» **THE PROBLEM**:
Repeat all of the material below exactly as written, images excluded.
..........
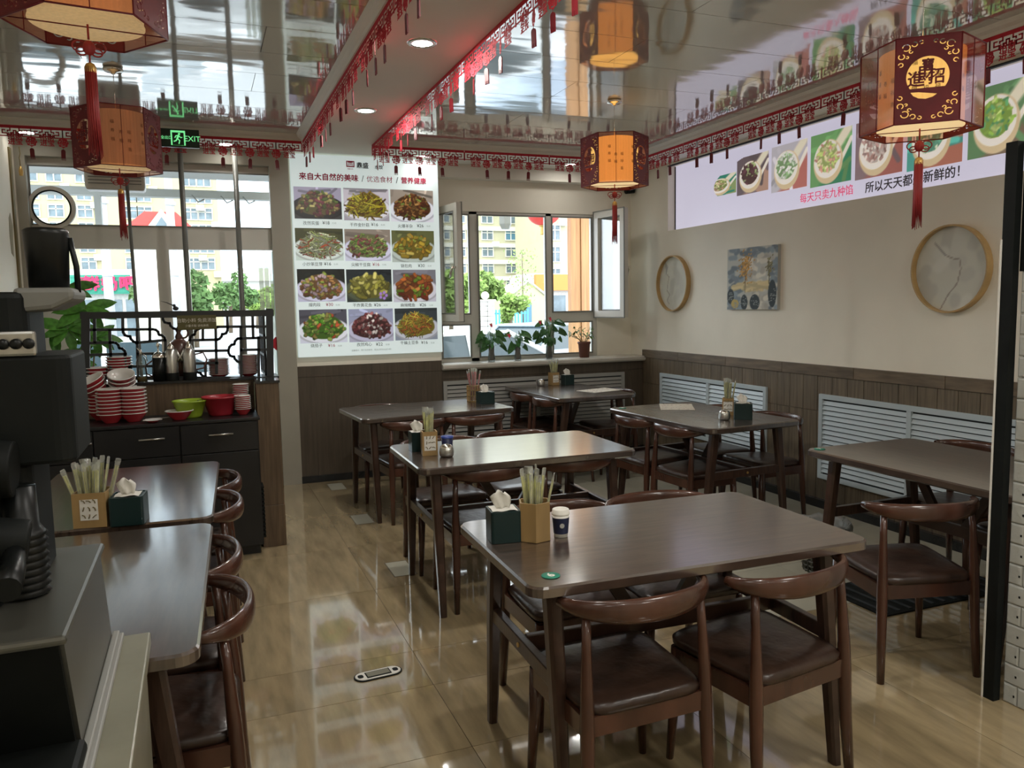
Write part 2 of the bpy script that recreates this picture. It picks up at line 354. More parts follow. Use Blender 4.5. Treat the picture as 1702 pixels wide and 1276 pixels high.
def dish_img(seed, bg1, bg2, plate, pal, kind, ph=.5, n=92, m=62):
    R = np.random.RandomState(seed); x, y = grid(n, m); img = canvas(n, m, bg1); fill(img, 1.*(y < .35+.1*np.sin(x*5)), bg2)
    for _ in range(5): stroke(img, x, y, R.rand(), .75+.2*R.rand(), R.rand(), .8+.2*R.rand(), .05, np.array(bg1)*(.6+.8*R.rand()), 1.5)
    e = ((x-.5)/.56)**2+((y-.36)/.40)**2; fill(img, np.clip((1-e)*20, 0, 1), np.array(plate)*.8); 
    e = ((x-.5)/.52)**2+((y-.38)/.37)**2; fill(img, np.clip((1-e)*20, 0, 1), plate)
    def inside(px, py): return ((px-.5)/.43)**2+((py-.40)/(.30 if py < .4 else .46))**2 < 1
    e = ((x-.5)/.44)**2+((y-.40)/np.where(y < .4, .29, .45))**2; fill(img, np.clip((1-e)*9, 0, 1), np.array(pal[0])*.55)
    cnt, wd, ln = {'strand': (170, .020, .20), 'chunk': (150, .045, .05), 'slice': (75, .055, .10), 'bean': (210, .014, .16), 'mix': (170, .03, .07)}[kind]
    for _ in range(cnt):
        a, b = .06+.88*R.rand(), .08+.80*R.rand()
        if not inside(a, b): continue
        an = R.rand()*PI; l = ln*(.4+R.rand()); c = np.array(pal[R.randint(len(pal))])*(.68+.5*R.rand())*(.75+.35*b)
        wdd = wd*(.7+.6*R.rand())
        stroke(img, x, y, a-l*math.cos(an)/2, b-l*math.sin(an)/2-.012, a+l*math.cos(an)/2, b+l*math.sin(an)/2-.012, wdd*1.15, c*.45, 1.5)
        stroke(img, x, y, a-l*math.cos(an)/2, b-l*math.sin(an)/2, a+l*math.cos(an)/2, b+l*math.sin(an)/2, wdd, c, 1.5)
    return img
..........
» **SOLUTION TO THE EXERCISE**:
Write part 2 of the bpy script that recreates this picture. It picks up at line 354. More parts follow. Use Blender 4.5. Treat the picture as 1702 pixels wide and 1276 pixels high.
def dish_img(seed, bg1, bg2, plate, pal, kind, ph=.5, n=92, m=62):
    R = np.random.RandomState(seed); x, y = grid(n, m); img = canvas(n, m, bg1); fill(img, 1.*(y < .35+.1*np.sin(x*5)), bg2)
    for _ in range(5): stroke(img, x, y, R.rand(), .75+.2*R.rand(), R.rand(), .8+.2*R.rand(), .05, np.array(bg1)*(.6+.8*R.rand()), 1.5)
    e = ((x-.5)/.56)**2+((y-.36)/.40)**2; fill(img, np.clip((1-e)*20, 0, 1), np.array(plate)*.8); 
    e = ((x-.5)/.52)**2+((y-.38)/.37)**2; fill(img, np.clip((1-e)*20, 0, 1), plate)
    def inside(px, py): return ((px-.5)/.43)**2+((py-.40)/(.30 if py < .4 else .46))**2 < 1
    e = ((x-.5)/.44)**2+((y-.40)/np.where(y < .4, .29, .45))**2; fill(img, np.clip((1-e)*9, 0, 1), np.array(pal[0])*.55)
    cnt, wd, ln = {'strand': (170, .020, .20), 'chunk': (150, .045, .05), 'slice': (75, .055, .10), 'bean': (210, .014, .16), 'mix': (170, .03, .07)}[kind]
    for _ in range(cnt):
        a, b = .06+.88*R.rand(), .08+.80*R.rand()
        if not inside(a, b): continue
        an = R.rand()*PI; l = ln*(.4+R.rand()); c = np.array(pal[R.randint(len(pal))])*(.68+.5*R.rand())*(.75+.35*b)
        wdd = wd*(.7+.6*R.rand())
        stroke(img, x, y, a-l*math.cos(an)/2, b-l*math.sin(an)/2-.012, a+l*math.cos(an)/2, b+l*math.sin(an)/2-.012, wdd*1.15, c*.45, 1.5)
        stroke(img, x, y, a-l*math.cos(an)/2, b-l*math.sin(an)/2, a+l*math.cos(an)/2, b+l*math.sin(an)/2, wdd, c, 1.5)
    return img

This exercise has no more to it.